Re: socket buffers

2010-07-03 Thread Joerg Sonnenberger
On Sat, Jul 03, 2010 at 11:54:17AM +0100, Stuart Henderson wrote:
 Does anyone know offhand the reason why network connections fail
 if socket buffers are set above 256k?

You might have to patch sb_max for that.

Joerg



Re: socket buffers

2010-07-03 Thread Claudio Jeker
On Sat, Jul 03, 2010 at 11:54:17AM +0100, Stuart Henderson wrote:
 Does anyone know offhand the reason why network connections fail
 if socket buffers are set above 256k?
 

There is this magical define in uipc_socket2.c called SB_MAX that limits
the socket buffers to 256k going over that line makes the initial scaling
fail and you end up with no buffer at all.

 # sysctl net.inet.tcp.sendspace=262145 
 # telnet naiad 80
 Trying 2a01:348:108:108:a00:20ff:feda:88b6...
 Trying 195.95.187.35...
 #
 
 I was thinking of looking into it, but before going down that rabbit
 hole I thought I'd ask in case there's a quick answer that somebody
 already knows...
 
 (yes, people do use buffers much bigger than this, I looked at some
 of the academic ftp mirror sites - looks like mirrorservice.org wil
 negotiate 3MB buffers, aarnet 35MB, if you let them - presumably
 they try to avoid buffers being a bottleneck for clients reaching
 them over a national network of at least 1Gb/s end-to-end).
 

35M, that is insane.
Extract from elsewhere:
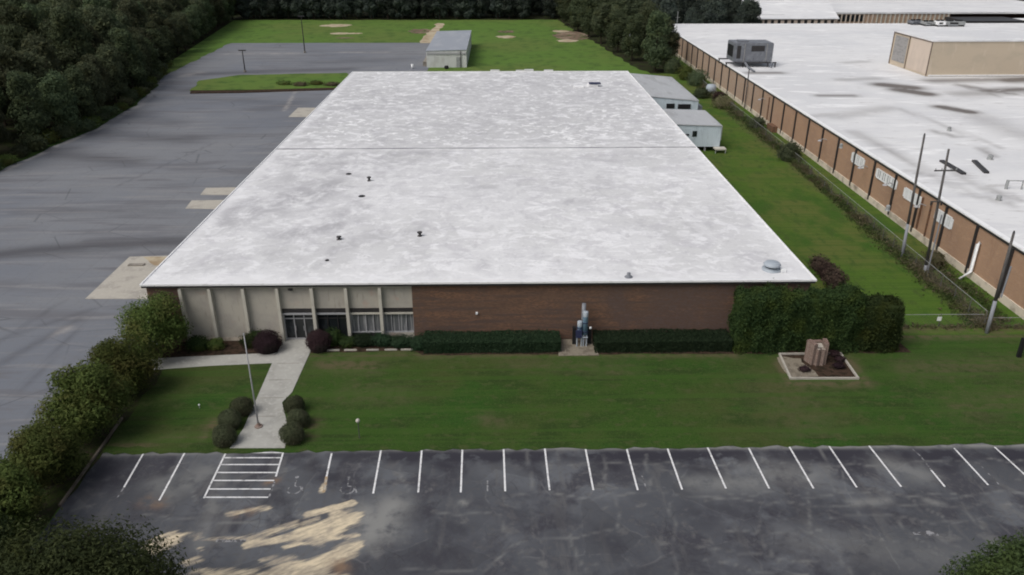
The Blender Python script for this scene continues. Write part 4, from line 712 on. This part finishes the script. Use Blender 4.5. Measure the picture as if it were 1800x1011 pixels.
upole((1585, 453), (1625, 238), 12.6, 3.6, "plain dark utility pole farthest along the fence, pale foot and bare top")
upole((1625, 481), (1668, 262), 12.4, .9, "middle utility pole with crossarms and pale conduit down its side", True, (.2, 6.2))
u3 = upole((1734, 586), (1782, 410), 8.9, 3.0, "nearest shorter utility pole by the cross fence, dark above and pale below", False, (3.4, 6.2))
MB().tube([(1.5, .3, 8.6), (2.3, .2, 8.75), (2.9, .0, 8.55)], .05, 6).build("lamp_arm", 'dark_metal', u3); MB().lathe([(.02, .1), (.2, .05), (.24, -.05), (.02, -.1)], (3.0, 0, 8.5), 10).build("lamp_head", 'alu', u3)
def lamp_post(bx, h_, label, head=True, col='dark_metal'):
    b = G(*bx); t = thing("lamp_post", label, "lamp post", (b[0], b[1], 0)); MB().tube([(0, 0, -.1), (0, 0, h_)], [.16, .1], 8).build("pole", col, t)
    MB().tube([(0, 0, 0), (0, 0, .5)], .32, 8).build("base", 'kerb', t)
    if head: MB().box(-.9, .9, -.2, .2, h_, h_ + .25, .05).build("lamp_head", col, t)
    return t
lamp_post((536, 93), 9.4, "taller dark lamp post standing in the middle of the rear parking lot")
lamp_post((431, 127), 4.9, "shorter lamp post with flat head at the back of the grass island")
for px, b_, h_, lab in ((1131, (1131, 62), 13.0, "tall far utility pole rising out of the thicket left of the factory"),):
    b = (41.0, 252.0); t = thing("utility_pole", lab, "utility pole", (*b, 0)); MB().tube([(0, 0, 0), (0, 0, h_ + 5)], [.2, .14], 8).build("pole", 'pole_pale', t); MB().box(-1.6, 1.6, -.1, .1, 11.4, 11.6).build("crossarm", 'pole_pale', t)
    for s_ in (-1.4, 1.4): MB().tube([(s_, 0, 11.6), (s_ + 9, -12, 9.6), (s_ + 20, -22, 9.0), (s_ + 34, -34, 10.2)], .03, 4).build("wire", 'black', t)
    MB().lathe([(.3, 0), (.3, 1.0), (.02, 1.1)], (.4, -.2, 9.2), 10).build("transformer", 'pole_pale', t)
b = G(1195, 58, HR); t = thing("roof_mast", "thin antenna mast at the far left corner of the factory roof", "mast", (wx(222) + .9, 222, HR - .02)); MB().tube([(0, 0, 0), (0, 0, 5.2)], .07, 6).build("pole", 'galv', t); MB().box(-.6, .6, -.03, .03, 3.6, 3.66).build("crossbar", 'galv', t)
t = thing("wall_mast", "rusty pipe mast strapped to the factory wall below the air handler", "mast", (wx(148.5) - .30, 148.5, 0)); MB().tube([(0, 0, 0), (0, 0, 7.4)], .1, 6).build("pole", 'pole_wood', t); MB().box(-.1, .25, -.06, .06, 4.2, 4.35).build("bracket", 'galv', t)
# dark post at right edge
q = G(1790, 628); t = thing("sign_post", "black square post leaning at the far right edge of the lawn", "post", (q[0], q[1], 0)); MB().box(-.14, .14, -.14, .14, -.1, 1.75, .02).build("post", 'black', t); MB().box(.14, 1.6, -.1, .1, 1.25, 1.75, .02).build("board", 'black', t)

# ================================================================ FLAGPOLE, STANDPIPES, SIGN, LAWN THINGS
q = G(455, 751); t = thing("flagpole", "slim white flagpole without a flag, standing in the entrance walk", "flagpole", (q[0], q[1], .06))
MB().tube([(0, 0, 0), (0, 0, 3.5), (0, 0, 7.2)], [.06, .05, .03], 10).build("pole", 'alu', t, True); MB().lathe([(.28, 0), (.28, .06), (.12, .12), (.09, .3), (.085, .32)], n=14).build("base_collar", 'brick_pink', t); MB().lathe([(.01, 0), (.05, .03), (.06, .07), (.04, .11), (.01, .12)], (0, 0, 7.2), 10).build("finial", 'alu', t, True)
MB().box(-.02, .02, -.13, -.07, 1.1, 1.25).build("cleat", 'galv', t)
q = (6.75, 56.5); t = thing("standpipe_set", "pair of blue and white upright pipe cylinders against the brick front wall", "standpipe", (q[0], q[1], .07))
cyl = lambda x, y, r, z0, z1: MB().lathe([(.02, z0), (r, z0), (r, z1)], (x, y, 0), 16)
dome = lambda x, y, r, z: MB().lathe([(r * 1.04, z - .3), (r * 1.04, z + .10), (r * .9, z + .13), (.01, z + .15)], (x, y, 0), 16)
cyl(.22, 0, .21, 1.05, 3.0).build("cylinder", 'blue', t, True); dome(.22, 0, .21, 3.0).build("cap", 'alu_pale', t, True)
cyl(-.22, .05, .20, .95, 2.1).build("cylinder", 'blue', t, True); dome(-.22, .05, .20, 2.1).build("cap", 'alu_pale', t, True)
MB().tube([(.1, .42, .2), (.1, .42, 3.65)], .17, 12).build("rear_pipe", 'grey_metal', t, True)
MB().box(-.55, -.05, -.28, -.14, .85, 1.5).box(-.5, .5, .16, .26, .9, 1.2).build("bracket", 'navy', t)
for x, y in ((-.42, -.12), (-.05, -.12), (.12, -.1), (.36, -.1)): MB().tube([(x, y, 0), (x, y, 1.04)], .06, 8).build("leg", 'alu_pale', t)
MB().tube([(-.5, -.2, .85), (.45, -.2, .85)], .05, 6).build("cross_pipe", 'alu_pale', t)
for z_ in (1.2, 1.6): MB().lathe([(.215, z_), (.235, z_ + .01), (.235, z_ + .07), (.215, z_ + .08)], (-.22, .05, 0), 16).build("band", 'navy', t, True)
for z_ in (1.3, 2.1): MB().lathe([(.225, z_), (.245, z_ + .01), (.245, z_ + .07), (.225, z_ + .08)], (.22, 0, 0), 16).build("band", 'navy', t, True)
MB().box(-.75, -.45, .2, .6, 0, 1.5).build("control_box", 'black', t); MB().box(.5, .8, .25, .6, 0, 1.45).build("control_box", 'black', t)
MB().lathe([(.01, -.1), (.1, -.06), (.1, .06), (.01, .1)], (.66, -.02, 1.65), 10).build("gauge", 'white', t)
# brick monument in a square kerbed bed
bed = g2((1388, 668), (1510, 668), (1478, 623), (1368, 624)); cx, cy = sum(p[0] for p in bed) / 4, sum(p[1] for p in bed) / 4
structure(MB().poly([(cx + (x - cx) * .95, cy + (y - cy) * .95) for x, y in bed], .052).build("gravel_bed", 'mulch'))
structure(MB().poly(ragged([(cx - 2.6, cy - 1.4), (cx - .6, cy - 1.5), (cx - .8, cy + 1.4), (cx - 2.7, cy + 1.5)], .25, .6, 4), .056).build("gravel_patch", 'gravel'))
kb = MB()
for i in range(4):
    a, b = bed[i], bed[(i + 1) % 4]; f = lambda p, s_: (cx + (p[0] - cx) * s_, cy + (p[1] - cy) * s_); kb.slab([a, b, f(b, .945), f(a, .945)], 0, .2)
tag(kb.build("bed_kerb", 'concrete'), "pale square kerb framing the bed around the brick monument", "kerb")
q = G(1437, 642); t = thing("brick_monument", "chunky pinkish brick monument of upright slabs in a square kerbed bed", "monument", (q[0], q[1] + .5, .052), R_(4)); t.scale = (.78, .80, .80)
MB().box(-.55, .55, -.45, .45, 0, 1.75).build("core", 'brick_deep', t)
def slab_(x, y, sx, sy, h_, rz): MB().obox((x, y), sx, sy, 0, h_, rz).build("brick_slab", 'brick_pink', t)
slab_(-.72, -.12, .42, 1.15, 2.3, R_(14)); slab_(.66, -.12, .42, 1.15, 2.35, R_(-14)); slab_(-.28, -.62, .34, .5, 1.8, R_(20)); slab_(.27, -.62, .34, .5, 1.8, R_(-20)); slab_(0, .58, 1.2, .35, 2.05, 0)
MB().box(-.5, .5, -.4, .38, 1.752, 1.85).build("cap", 'concrete', t); MB().box(-.09, .09, -.52, -.451, .1, 1.72).build("recess", 'black', t)
for k, (dx, dy) in enumerate(((1.5, -.9), (2.0, .2), (1.9, 1.0), (-1.4, -1.3))):
    m = ball_mesh("low_plant", .42, .36, .22, 260, .10, 'leaf_plum', 60 + k, .2); tag(link("low_plant", m, None), ("dark low plant at the front right of the monument bed", "dark low plant right of the brick monument", "dark low plant at the rear right of the monument bed", "dark low plant at the front left of the monument bed")[k], "plant", "low plants round the monument").location = (q[0] + dx, q[1] + .4 + dy, .05)
q = G(632, 771); t = thing("lollipop_marker", "white round marker on a thin post in the front lawn near the parking lot", "marker", (q[0], q[1], 0)); MB().tube([(0, 0, -.1), (0, 0, 1.35)], .03, 6).build("post", 'pole_wood', t); MB().lathe([(.01, -.15), (.1, -.11), (.145, 0), (.1, .11), (.01, .15)], (0, 0, 1.45), 12).build("globe", 'pilaster', t, True)
q = G(351, 718); t = thing("lawn_spike", "tiny white capped spike in the grass left of the flagpole", "spike", (q[0], q[1], 0)); MB().tube([(0, 0, 0), (0, 0, .25)], .03, 6).build("stem", 'galv', t); MB().lathe([(.01, -.05), (.07, 0), (.05, .07), (.01, .08)], (0, 0, .28), 10).build("cap", 'white', t)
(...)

Either they have machines with infinite memory or you
can kill the boxes easily.

-- 
:wq Claudio



Re: socket buffers

2010-07-03 Thread Joerg Sonnenberger
On Sat, Jul 03, 2010 at 05:40:45PM +0200, Claudio Jeker wrote:
 35M, that is insane. Either they have machines with infinite memory or you
 can kill the boxes easily.

You don't need 35MB per client connection if interfaces like sendfile(2)
are used. All the kernel has to guarantee in that case is copy-on-write
for the file content as far as it has been send already. Media
distribution server normally don't change files inplace, so the only
backpressure this creates is on the VFS cache. Let's assume the server
is busy due to a new OpenBSD/Linux/Firefox/whatever release. A lot of
clients will try to fetch a small number of distinct files. The memory
the kernel has to commit is limited by the size of that active set, not
by the number of clients.

Joerg



Re: socket buffers

2010-07-03 Thread Stuart Henderson
On 2010/07/03 18:17, Joerg Sonnenberger wrote:
 On Sat, Jul 03, 2010 at 05:40:45PM +0200, Claudio Jeker wrote:
  35M, that is insane. Either they have machines with infinite memory or you
  can kill the boxes easily.

some would also say that 16K is insane ;-)

 You don't need 35MB per client connection if interfaces like sendfile(2)
 are used. All the kernel has to guarantee in that case is copy-on-write
 for the file content as far as it has been send already. Media
 distribution server normally don't change files inplace, so the only
 backpressure this creates is on the VFS cache. Let's assume the server
 is busy due to a new OpenBSD/Linux/Firefox/whatever release. A lot of
 clients will try to fetch a small number of distinct files. The memory
 the kernel has to commit is limited by the size of that active set, not
 by the number of clients.

there is some pretty serious hardware behind it...
http://mirror.aarnet.edu.au/indexabout.html



Re: socket buffers

2010-07-03 Thread Rod Whitworth
On Sat, 3 Jul 2010 17:46:22 +0100, Stuart Henderson wrote:

there is some pretty serious hardware behind it...
http://mirror.aarnet.edu.au/indexabout.html

Those guys have some serious uses for that equipment in addition to
being a great source of ftp mirrors.

They are ready (or very close) to handling data from Australia and New
Zealand SKA sites.
(Square Kilometer Array http://www.skatelescope.org/) The data is
measured in Terabytes/day.

BTW their OpenBSD mirror currently has 4.7 pkgs for some archs (I did
not check all but amd64 is there) but not i386. Weird.